Prime yields for UK property have stabilised in the last two months says Cushman &
Wakefield with 21 of its 24 key yield outlook indicators flat-lining between March and
April. This is the most stable picture since March 2007 with some rates for shops,
offices and distribution properties all unchanged on their 2008 closing and the first signs
that yields are under pressure to fall in the most demanded segments of the market.
In its new Business Briefing on the UK Property Investment Market, Cushman & Wakefield
says that although the market for prime commercial property is stabilising, capital values are
still falling as assumptions on sustainable rents and occupancy are hit by the recession.
Moreover, yield trends at the secondary end of the market are still negative.
Cushman & Wakefield expects more of its 24 key prime yield indicators to stabilise in
the next two to three months and a gradual improvement in investment activity as more
purchasers accept that the best value opportunities are now to be had.
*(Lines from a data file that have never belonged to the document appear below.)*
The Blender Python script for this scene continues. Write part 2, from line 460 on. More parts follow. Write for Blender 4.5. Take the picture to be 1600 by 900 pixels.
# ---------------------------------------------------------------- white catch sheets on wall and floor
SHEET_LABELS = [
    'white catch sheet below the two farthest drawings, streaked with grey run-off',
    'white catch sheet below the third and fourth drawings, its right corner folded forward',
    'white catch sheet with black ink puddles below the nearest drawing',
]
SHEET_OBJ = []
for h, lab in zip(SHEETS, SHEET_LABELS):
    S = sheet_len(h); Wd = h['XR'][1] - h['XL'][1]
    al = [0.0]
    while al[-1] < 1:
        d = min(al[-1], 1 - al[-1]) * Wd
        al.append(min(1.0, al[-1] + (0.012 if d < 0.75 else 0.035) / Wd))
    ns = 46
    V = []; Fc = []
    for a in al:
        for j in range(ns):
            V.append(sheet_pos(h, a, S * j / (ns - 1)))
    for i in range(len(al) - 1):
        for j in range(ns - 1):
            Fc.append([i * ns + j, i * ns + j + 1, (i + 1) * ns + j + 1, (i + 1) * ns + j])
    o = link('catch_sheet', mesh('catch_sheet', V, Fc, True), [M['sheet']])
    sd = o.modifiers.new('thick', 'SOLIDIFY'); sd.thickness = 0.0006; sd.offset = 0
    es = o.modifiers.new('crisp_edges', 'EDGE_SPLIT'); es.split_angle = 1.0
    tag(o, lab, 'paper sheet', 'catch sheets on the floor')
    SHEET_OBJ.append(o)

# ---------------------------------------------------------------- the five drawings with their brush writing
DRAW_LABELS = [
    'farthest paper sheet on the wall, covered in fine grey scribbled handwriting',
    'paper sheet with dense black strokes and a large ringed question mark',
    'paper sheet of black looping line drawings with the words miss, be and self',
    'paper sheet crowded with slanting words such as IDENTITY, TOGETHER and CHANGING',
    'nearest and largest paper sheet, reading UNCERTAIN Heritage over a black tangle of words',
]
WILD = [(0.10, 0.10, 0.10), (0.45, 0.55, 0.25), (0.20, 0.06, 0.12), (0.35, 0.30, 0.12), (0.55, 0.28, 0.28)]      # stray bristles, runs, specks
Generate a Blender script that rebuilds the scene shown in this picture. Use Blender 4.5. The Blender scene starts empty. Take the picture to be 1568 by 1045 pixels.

UK Q1 investment
volumes at £3.6bn was the lowest three month total since Property Data’s records began in
2000.
David Erwin, head of UK capital markets, Cushman & Wakefield, said: “Investors are
likely to stick with property as a defensive play in the short term. Core assets with
solid income characteristics in markets with low vacancy and limited pipelines will be most in
demand and I expect we will see further disparity in pricing between these and other
assets. I expect we will also see a disproportionately higher level of forced secondary
sales and so the pricing floor here is probably some way off.”
David Hutchings, head of research EMEA, Cushman & Wakefield, said: “The UK is looking
very attractive at the moment to overseas investors who can take advantage of the weak
currency. Our commercial property market is among the most sophisticated and liquid in
the world and its medium term fundamentals are sound. The UK is also almost certainly the
most advanced market globally in the cycle and has received a very heavy fiscal stimulus.
Hence even though the occupational markets have further pain to come, we expect the commercial
property investment market to stage the first and earliest significant western European
recovery, with signs of this likely to be evident before the end of this year.”